1 Kings 18:1 “After many days the word of the Lord came to Elijah, in the third year, saying, ‘Go, show yourself to Ahab, and I will send rain upon the earth.’”
Have you ever pondered about rain? It’s such a common thing for us here in the northeastern United States that we can take it for granted much of the time, especially if we don’t make our living from farming. Rain is such a universal aspect of the human experience, that we might not give it much thought. But oh, how much we should!
Rain falls from the sky. Thus, it demonstrates to all the earthbound that we have nothing to do with it. We can’t control it. We can’t manufacture it. With our weather models and radar we can describe it and predict where it might fall, but that’s about all. We have no control over when it happens, where it happens, how much it happens, or when it will stop. As such, we are totally at its mercy. It dictates so much of our lives.
And if you don’t think so, what happens when rain doesn’t fall, especially for an extended period? Look at what’s happening in the western USA right now with all the disputes over the Colorado River. This river is the basis for much of the western states’ water supply, but its flow is totally dependent on water, either liquid or frozen, that drops from the sky. Without rain, crops can’t grow, and famines occur. Without rain, we couldn’t live. It’s as simple as that. Humans worldwide live at the mercy of the rain.

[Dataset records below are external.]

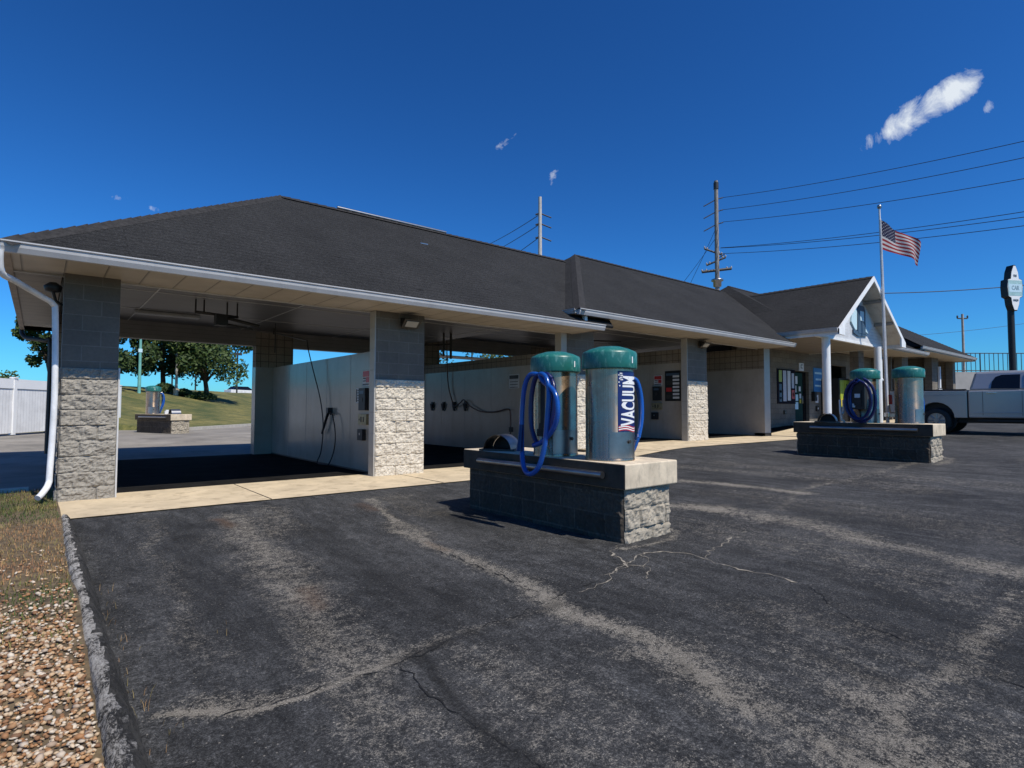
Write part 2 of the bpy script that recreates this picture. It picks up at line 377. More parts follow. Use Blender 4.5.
def asphalt_mat():
    k = NT('worn_asphalt'); at = k.n('ShaderNodeAttribute', attribute_name='wear'); wv = at.outputs['Fac']
    ad = k.n('ShaderNodeAttribute', attribute_name='dark').outputs['Fac']
    ar = k.n('ShaderNodeAttribute', attribute_name='rust').outputs['Fac']
    fine = k.noise(170, 5, .85); grit = k.noise(62, 6, .8); mid = k.noise(15, 7, .78); big = k.noise(.55, 5, .6); streak = k.noise(3.0, 7, .75, k.coord('Object', (2.4, .55, 1)))
    patch = k.noise(1.5, 5, .6, None, .8)
    base = k.mix(k.ramp(big, [(.33, 0.), (.68, 1.)]), (.029, .0295, .0303), (.058, .0588, .0598))
    base = k.mix(1.0, base, k.ramp(streak, [(.32, .55), (.5, .95), (.70, 1.7)]), 'MULTIPLY')
    base = k.mix(k.ramp(patch, [(.54, 0.), (.68, .55)]), base, (.080, .080, .081))
    base = k.mix(1.0, base, k.ramp(mid, [(.34, .62), (.5, 1.0), (.66, 1.5)]), 'MULTIPLY')
    base = k.mix(1.0, base, k.ramp(grit, [(.36, .35), (.5, .95), (.62, 1.8)]), 'MULTIPLY')
    base = k.mix(1.0, base, k.ramp(fine, [(.34, .3), (.5, .9), (.64, 2.3)]), 'MULTIPLY')
    for sc_, th, amt, colr in ((46, .14, .85, (.26, .24, .21)), (95, .16, .7, (.16, .15, .135))):
        spk = k.n('ShaderNodeTexVoronoi'); spk.inputs['Scale'].default_value = sc_; k.t.links.new(k.coord(), spk.inputs['Vector'])
        sepc = k.n('ShaderNodeSeparateColor'); k.t.links.new(spk.outputs['Color'], sepc.inputs[0])
        gate = k.math('LESS_THAN', sepc.outputs[0], k.ramp(k.noise(1.3, 4, .65), [(.42, .02), (.68, .30)]))
        sm = k.math('MULTIPLY', k.math('LESS_THAN', spk.outputs['Distance'], th+.06), gate)
        base = k.mix(k.math('MULTIPLY', sm, amt), base, colr)
    # worn, dusty bands where the seal coat has gone
    t = k.math('ADD', wv, k.math('MULTIPLY', k.math('SUBTRACT', mid, .5), 3.0))
    t = k.math('ADD', t, k.math('MULTIPLY', k.math('SUBTRACT', grit, .5), 3.4)); t = k.math('ADD', t, k.math('MULTIPLY', k.math('SUBTRACT', fine, .5), 2.6))
    msk = k.math('MULTIPLY', k.ramp(t, [(.45, 0.), (1.15, 1.)]), k.ramp(wv, [(.02, 0.), (.22, 1.)]))
    base = k.mix(k.math('MULTIPLY', msk, .78), base, k.mix(k.ramp(fine, [(.35, 0.), (.65, 1.)]), (.10, .090, .076), (.42, .38, .315)))
    st_ = k.n('ShaderNodeTexVoronoi'); st_.inputs['Scale'].default_value = 78; k.t.links.new(k.coord(), st_.inputs['Vector'])
    ss_ = k.n('ShaderNodeSeparateColor'); k.t.links.new(st_.outputs['Color'], ss_.inputs[0])
    stone = k.math('MULTIPLY', k.math('LESS_THAN', st_.outputs['Distance'], .30), k.math('LESS_THAN', ss_.outputs[1], k.math('MULTIPLY', k.math('MULTIPLY', wv, wv), .8)))
    base = k.mix(k.math('MULTIPLY', stone, .85), base, k.mix(ss_.outputs[2], (.20, .18, .15), (.46, .43, .37)))
    base = k.mix(k.math('MULTIPLY', ad, k.ramp(mid, [(.3, .2), (.6, .85)])), base, (.009, .0088, .0085))
    base = k.mix(k.math('MULTIPLY', ar, k.ramp(grit, [(.35, .0), (.6, .9)])), base, (.10, .055, .03))
    vo = k.n('ShaderNodeTexVoronoi', feature='DISTANCE_TO_EDGE'); vo.inputs['Scale'].default_value = 1.15
    dn = k.n('ShaderNodeTexNoise'); dn.inputs['Scale'].default_value = 3; dn.inputs['Detail'].default_value = 7
    k.t.links.new(k.coord(), dn.inputs['Vector'])
    vm = k.n('ShaderNodeVectorMath', operation='ADD'); sc = k.n('ShaderNodeVectorMath', operation='SCALE'); sc.inputs['Scale'].default_value = .6
    k.t.links.new(dn.outputs['Color'], sc.inputs[0]); k.t.links.new(sc.outputs[0], vm.inputs[0]); k.t.links.new(k.coord(), vm.inputs[1])
    k.t.links.new(vm.outputs[0], vo.inputs['Vector'])
    cr = k.math('LESS_THAN', vo.outputs['Distance'], .004); gate = k.ramp(k.noise(.9, 3, .5), [(.56, 0.), (.62, .6)])
    ck = k.math('MULTIPLY', cr, gate); base = k.mix(ck, base, (.006, .006, .006))
    k.base(base); k.rough(k.ramp(mid, [(.3, .7), (.7, .95)])); k.b.inputs['Specular IOR Level'].default_value = .22
    h = k.math('ADD', k.math('ADD', k.math('MULTIPLY', fine, .7), k.math('MULTIPLY', grit, 1.0)), k.math('ADD', k.math('MULTIPLY', mid, .8), k.math('MULTIPLY', ck, -1.5)))
    k.bump(h, .7, .014); return k.m
M_asph = asphalt_mat()
M_crackfill = paint('crack_dust', (.24, .215, .175), .95, var=.5, scale=22)
M_crackdark = paint('crack_dark', (.006, .006, .006), .95, var=.5, scale=22)

WEAR = [([(2.64,-2.2),(2.3,-3.6),(2.07,-4.7),(1.98,-5.88),(1.94,-6.6),(1.82,-7.36),(1.68,-7.93),(1.59,-8.33),(1.53,-8.9)], .12, .86),
        ([(1.7,-7.6),(1.62,-8.1),(1.66,-8.6)], .30, .62), ([(5.24,-5.31),(5.41,-5.99),(5.35,-6.69),(5.13,-7.33),(4.97,-7.98),(4.67,-8.9)], .24, .74),
        ([(5.2,-5.2),(5.45,-5.7)], .20, .95), ([(7.22,-4.0),(7.25,-4.98),(7.28,-5.9)], .16, 1.0), ([(.95,-2.3),(.80,-3.6),(.68,-4.99),(.53,-6.12),(.49,-6.61)], .26, .62),
        ([(-.45,-6.49),(-.2,-6.59),(0,-6.66),(.21,-6.66),(.41,-6.66),(.62,-6.68)], .038, 1.15), ([(-.3,-6.5),(0,-6.58),(.4,-6.62),(.8,-6.64)], .10, .5), ([(.35,-6.75),(.4,-7.1),(.5,-7.5)], .16, .45), ([(.62,-6.68),(.91,-6.61),(1.28,-6.57),(1.97,-6.57)], .05, .45),
        ([(2.18,-8.51),(2.55,-8.57),(2.86,-8.62),(3.26,-8.62),(3.83,-8.61)], .09, .66), ([(2.05,-8.45),(1.8,-8.65)], .26, .72),
        ([(5.89,-6.22),(7.57,-5.71),(8.99,-5.86),(11.4,-5.84),(14,-5.8)], .10, .5), ([(3.3,-6.02),(3.9,-6.1),(4.3,-5.9),(4.25,-5.0)], .07, .75), ([(12.1,-6.2),(13.1,-6.25),(13.4,-5.9)], .12, .7),
        ([(9,-9),(11,-8),(14,-7.4),(20,-7)], .25, .5), ([(.15,-2.0),(.0,-4.0),(-.05,-6)], .12, .3), ([(.25,-7.0),(.15,-8.2)], .12, .4), ([(8.6,-3),(8.8,-5),(8.7,-7)], .35, .38)]
WEAR += [([(4.6,-6.2),(4.5,-7.2),(4.1,-8.4)], .55, .34), ([(2.6,-7.9),(2.2,-8.6),(1.9,-9)], .5, .38), ([(6.6,-5.2),(6.5,-7),(6.2,-8.6)], .6, .34), ([(1.3,-2.2),(1.1,-3.2)], .35, .4), ([(3.0,-2.3),(2.9,-3.3)], .4, .42), ([(9.6,-3.4),(9.9,-6),(9.6,-9)], .5, .34), ([(1.0,-7.0),(1.0,-8.6)], .3, .36)]
DARK = [([(.7,-6.7),(.66,-7.27),(.62,-7.7),(.6,-8.6)], .05, .9), ([(.45,-2.2),(.2,-4),(.15,-6)], .25, .5), ([(1.4,-3.5),(1.25,-5),(1.25,-6.3)], .22, .6),
        ([(1.97,-6.57),(1.2,-6.62),(.62,-6.7)], .05, .7), ([(3.0,-2.5),(2.8,-4.5)], .3, .6), ([(3.2,-7.2),(2.9,-8.6)], .35, .4), ([(6.2,-5),(6.3,-8)], .4, .5)]
DARK += [([(1.1,-4.6),(1.35,-5.2),(1.15,-5.7),(.95,-5.5)], .06, .6), ([(3.6,-3.0),(3.0,-4.4)], .10, .6), ([(2.9,-7.0),(2.3,-8.4)], .09, .55), ([(3.9,-7.4),(3.1,-8.8)], .12, .5), ([(6.0,-4),(6.1,-6),(5.9,-7.5)], .18, .5)]
DARK += [([(x_, y_), (x_+.03, y_+.04)], random.uniform(.025, .07), random.uniform(.4, .85)) for x_, y_ in ((random.uniform(-.2, 5.5), random.uniform(-8.8, -2)) for _ in range(34))]
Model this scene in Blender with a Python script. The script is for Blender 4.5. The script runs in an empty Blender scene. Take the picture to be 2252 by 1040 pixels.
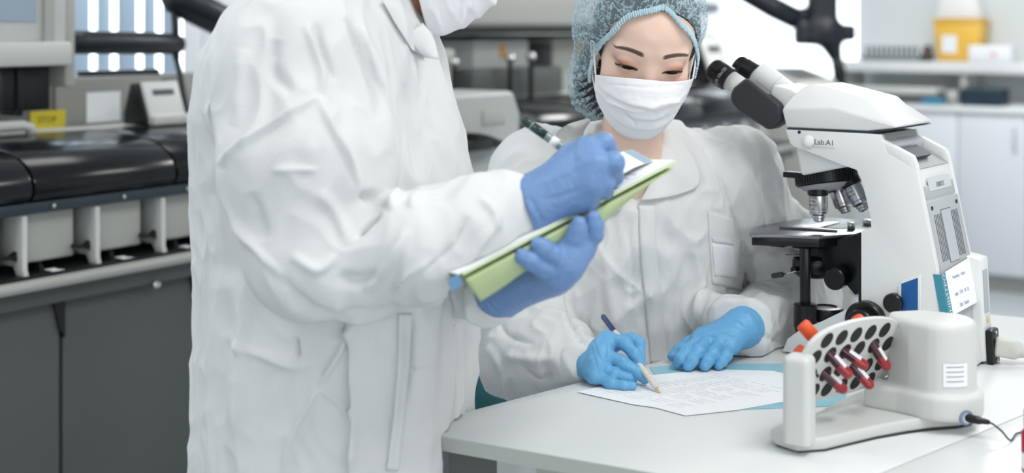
import bpy, bmesh, math, random
import numpy as np
from mathutils import Vector, Matrix
random.seed(7); np.random.seed(7)
S = bpy.context.scene
COL = S.collection
PI = math.pi

# ------------------------------------------------------------------ camera
F, CX, CY, CZ = 2900.0, 1126.0, 60.0, 1.36      # focal length and principal point in pixels of the 2252 x 1040 frame, eye height
cam_data = bpy.data.cameras.new('camera'); cam = bpy.data.objects.new('camera', cam_data); COL.objects.link(cam)
cam.location = (0, 0, CZ); cam.rotation_euler = (PI/2, 0, 0)
cam_data.sensor_width = 36.0; cam_data.lens = 36.0*F/2252.0
cam_data.shift_y = -(520.0-CY)/2252.0
cam_data.clip_start = 0.05; cam_data.clip_end = 60
cam_data.dof.use_dof = True; cam_data.dof.focus_distance = 1.90; cam_data.dof.aperture_fstop = 2.7
S.camera = cam

# ------------------------------------------------------------------ world, lights, exposure
W = bpy.data.worlds.new('world'); S.world = W; W.use_nodes = True
bg = W.node_tree.nodes['Background']; bg.inputs['Color'].default_value = (0.965, 0.985, 1.0, 1); bg.inputs['Strength'].default_value = 0.62
S.view_settings.view_transform = 'Standard'; S.view_settings.look = 'None'
S.view_settings.gamma = 1.0; S.view_settings.use_curve_mapping = False
S.view_settings.exposure = 0.13
def area_light(name, loc, size, power, color, rot=(0, 0, 0)):
    d = bpy.data.lights.new(name, 'AREA'); d.shape = 'RECTANGLE'; d.size, d.size_y = size
    d.energy = power; d.color = color
    o = bpy.data.objects.new(name, d); COL.objects.link(o); o.location = loc; o.rotation_euler = rot
    return o
CEIL = 2.75
area_light('added_front_fill', (1.9, -2.35, 1.45), (5.0, 2.0), 35, (1.0, 0.99, 0.97), (PI/2, 0, PI))  # added soft fill from behind the camera, an unseen source
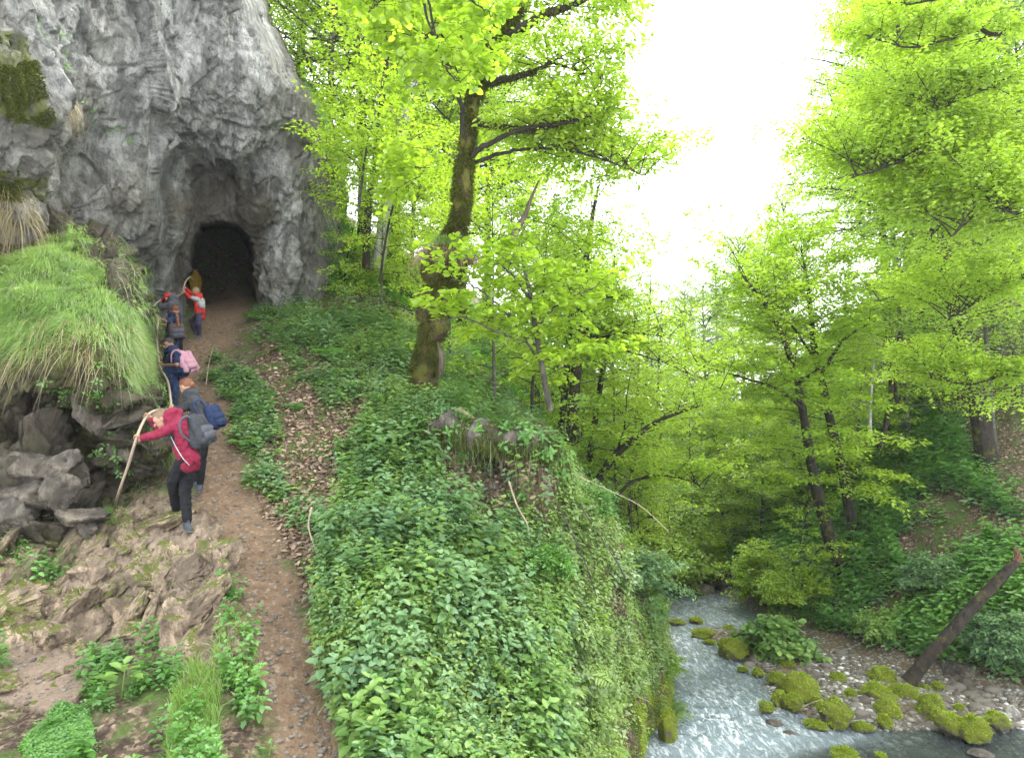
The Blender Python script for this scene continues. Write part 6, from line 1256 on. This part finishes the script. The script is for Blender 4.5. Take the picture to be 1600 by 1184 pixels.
DENIM = cloth('dark_blue_cloth', (.02, .035, .075)); BROWNCL = cloth('patterned_pack_cloth', (.06, .04, .04)); SHOE = plain('shoe_fabric', (.035, .042, .05), .7, .3, 50, .3); SOLE = plain('rubber_sole', (.07, .065, .06), .8); BOOT = plain('dark_boot', (.03, .026, .025), .6, .3, 50, .3)
HB = plain('light_brown_hair', (.13, .085, .05), .6, .5, 120, .6); HR = plain('auburn_hair', (.12, .045, .022), .6, .5, 120, .6); HD = plain('dark_hair', (.022, .016, .012), .6, .4, 120, .6); HBL = plain('dark_blond_hair', (.22, .16, .09), .6, .4, 120, .6)
def unit(v): v = np.asarray(v, float); return v / np.linalg.norm(v)
def head_axes(fwd, up):
    f = unit(fwd); r = unit(np.cross(f, up)); u = np.cross(r, f); return r, u, f
def add_head(m, c, fwd, up, s=1.):
    r, u, f = head_axes(fwd, up)
    ellip(m, c + u * .018 * s, np.array([r * .076, f * .096, u * .098]) * s); ellip(m, c - u * .035 * s + f * .022 * s, np.array([r * .058, f * .070, u * .075]) * s)
    capsule(m, c + f * .088 * s + u * .012 * s, c + f * .112 * s - u * .020 * s, .009 * s, .014 * s, 8)        # nose
    capsule(m, c + f * .078 * s - u * .085 * s - r * .012 * s, c + f * .078 * s - u * .085 * s + r * .012 * s, .020 * s, .020 * s, 8)   # chin
    capsule(m, c + f * .086 * s + u * .030 * s - r * .032 * s, c + f * .086 * s + u * .030 * s + r * .032 * s, .010 * s, .010 * s, 8)   # brow
    for k in (-1, 1): ellip(m, c + r * k * .078 * s - f * .008 * s - u * .005 * s, np.array([r * .010, f * .020, u * .032]) * s, 10)
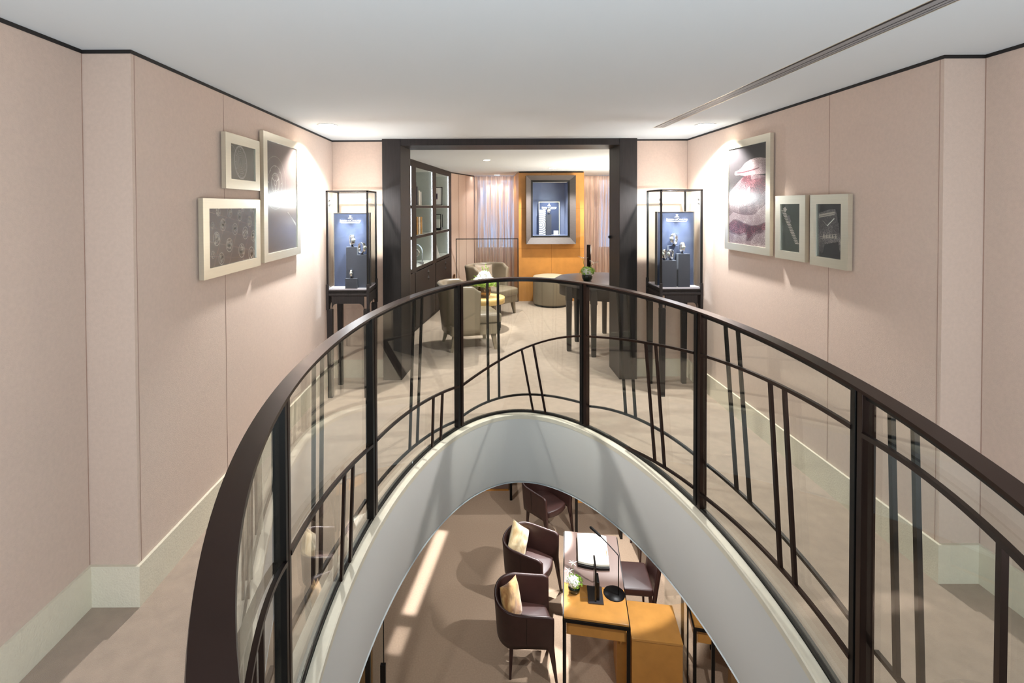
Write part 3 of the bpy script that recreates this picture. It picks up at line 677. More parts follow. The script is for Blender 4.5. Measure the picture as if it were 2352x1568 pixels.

So where does the rain actually come from? Who or what controls it? Is someone or something responsible for both it and its fundamental nature of keeping living things alive? In ancient times people that it was “the gods,” like the god Baal spoken of throughout the Old Testament. Baal was known as a fertility god. It was thought that this god needed to be appeased so that man would have rain. And they would go to great lengths at this appeasement. Listen to the following account from the book of 1 Kings, as the idolatrous priests sought the end of a three-year drought: “They took (a) bull . . . and they prepared it and called upon the name of Baal from morning until noon, saying, ‘O Baal, answer us!’ . . . And they limped around the altar that they had made . . . And they cried aloud and cut themselves after their custom with swords and lances, until the blood gushed out upon them. And as midday passed, they raved on until the time of the offering of the oblation (1 Kings 18:26-29).” Can you imagine this scene? Yet, in all their gyrations, no rain came.
What about in our modern, much more sophisticated time? We have the science of meteorology, and those trained in this discipline tell us all about the weather every time there’s a newscast. We can download a weather forecast anytime we want to with a weather app. Yet this is all a matter of forecasting. The scientists that provide the weather information have absolutely no control over what actually occurs. So who does? Anyone?
And so we turn to the words above from 1 Kings 18, words spoken by God to His prophet Elijah in a message that was to be relayed to a wicked, Baal-worshipping king: “I will send rain upon the earth.” God’s message to Ahab and to everyone else is that He’s in control of it. He determines when it begins, when it ends, and where and how much falls. It comes down from above, falling from the skies as a worldwide gift from heaven. As Paul and Barnabas proclaimed to the idol worshipping people of Lystra, “(God) did not leave himself without witness, for he did good by giving you rains from heaven and fruitful seasons, satisfying your hearts with food and gladness” (Acts 14:17).
God continually reaches out to us by speaking to us by the rain. He tells us of His power. Jesus spoke and calmed the sea. WE can be assured that not only do the wind and waves obey Him, but the rain does as well. It’s as God asked Job rhetorically, “Who has cleft a channel for the torrents of rain and a way for the thunderbolt, to bring rain on a land where no man is, on the desert in which there is no man, to satisfy the waste and desolate land, and to make the ground sprout with grass?” (Job 38:25-27). Of course, the answer to all these questions is God and God alone.
The rain speaks of God’s provision, for “the Lord our God . . . gives the rain in its season, the autumn rain and the spring rain, and keeps for us the weeks appointed for the harvest” (Jeremiah 5:24). And wonderfully, the rain speaks to us of God’s grace, for didn’t Jesus proclaim to us, “(God) makes his sun rise on the evil and on the good, and sends rain on the just and on the unjust” (Matthew 5:45).
So again, have you ever thought much about the rain? As it falls time after time on the land around us, have you thought about it as a testimony of God’s awesome power, His wonderful provision, and His glorious grace? Are you thankful? Are you mindful? Is your mind lifted above the rain to the One from Whom every raindrop comes? The seraphim proclaimed in wonder in the temple, “Holy, holy, holy is the Lord of hosts; the whole earth is full of his glory!” (Isaiah 6:3). May God help us, like them, to see God’s glory in all the creation that surrounds us, including when we see, hear, and feel the rain.